Por la vereda, además de remeras negras con el nombre del grupo, suena Callejeros. Son algunos que escuchan el recital como si estuvieran en Córdoba. Escuchan alrededor de una parrilla que lleva el ostentoso nombre de La Parrilla. Sus paredes están pintadas con ofertas: vacío, bondiola, choripán, superpancho, churrasco, morcipan. Y, a guiarse por la muchedumbre reunida alrededor del mostrador, el choripán o el superpancho son una fiesta interior, aunque también podría tratarse de los parlantes que exhuman las letras de Callejeros.
Más allá, la camioneta de la Prefectura se detiene en el semáforo. Casualmente, los prefectos giran también sus cabezas al unísono y en un mismo sentido, como las ocho gorras federales giraban más arriba, pero no es Pablo de Descontrolados ni Marcos de Fileteando Ilusiones, sino una morocha bastante voluptuosa que juega al voley con unas amigas en la placita del medio, con camisa apenas traslúcida.

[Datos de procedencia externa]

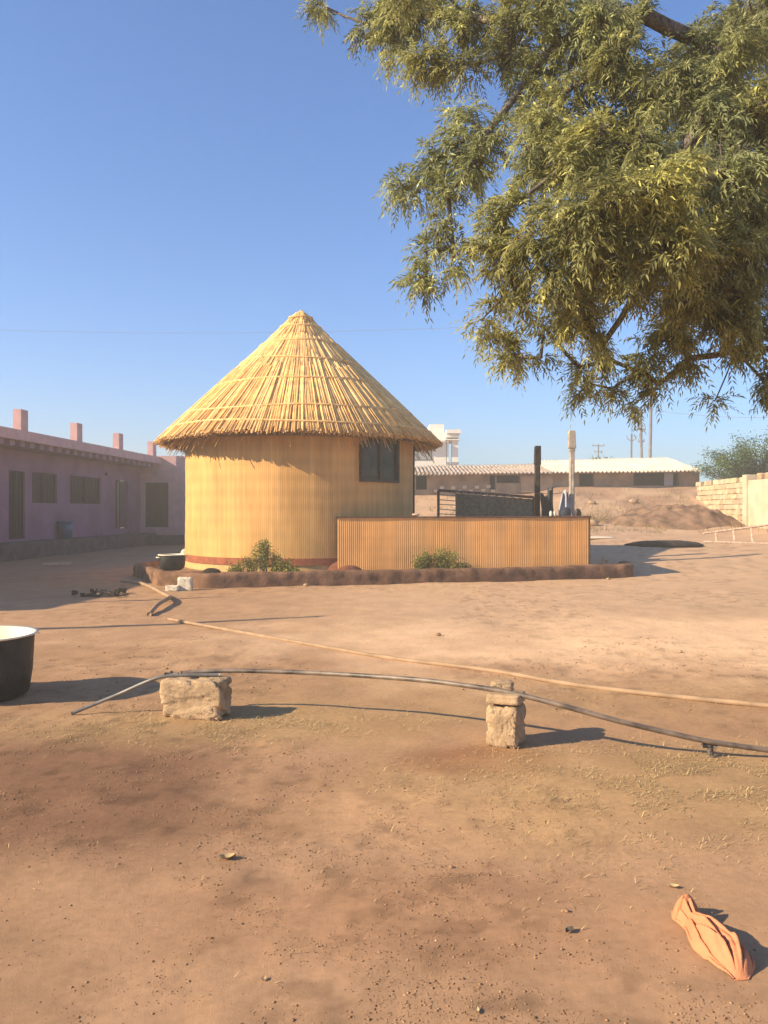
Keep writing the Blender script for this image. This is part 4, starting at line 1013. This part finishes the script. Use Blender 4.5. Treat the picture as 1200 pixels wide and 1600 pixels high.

También están los motoqueros, algo más grandes, se supone que por encima de los 18 de guiarse por las leyes, reunidos de negro, pantalones ajustados y algunos con alguna tacha, alguna nada más para que no se los confunda con punkies, pero alguna al menos para dar fiereza. Son varios flacos y una chica, más grande que el resto de las miles de chicas que dan vueltas por la Costanera, y que se aprieta contra el chico de la moto más grande y que juega a eso.
“Solange, mostrame la foto”, dice una nena, que nada que ver con los motoqueros (está a un par de cuadras de la chica del centro), y le tironea la cámara a la que obviamente es Solange. “A ver la fotito”, pide. Solange, de no más de 15, le muestra la imagen en la cámara digital a su amiga. Al lado, una nena pasa en patines de los viejos, los de cuatro rueditas de metal. Se cae y se levanta, se cae y vuelve a levantarse.
No pasa lo mismo con la vendedora de artesanías. Tiene sus objetos a la venta, desplegados sobre una pequeña manta. Y ella, desplegada también al sol, roja como un tomate, duerme profundamente el día de la primavera.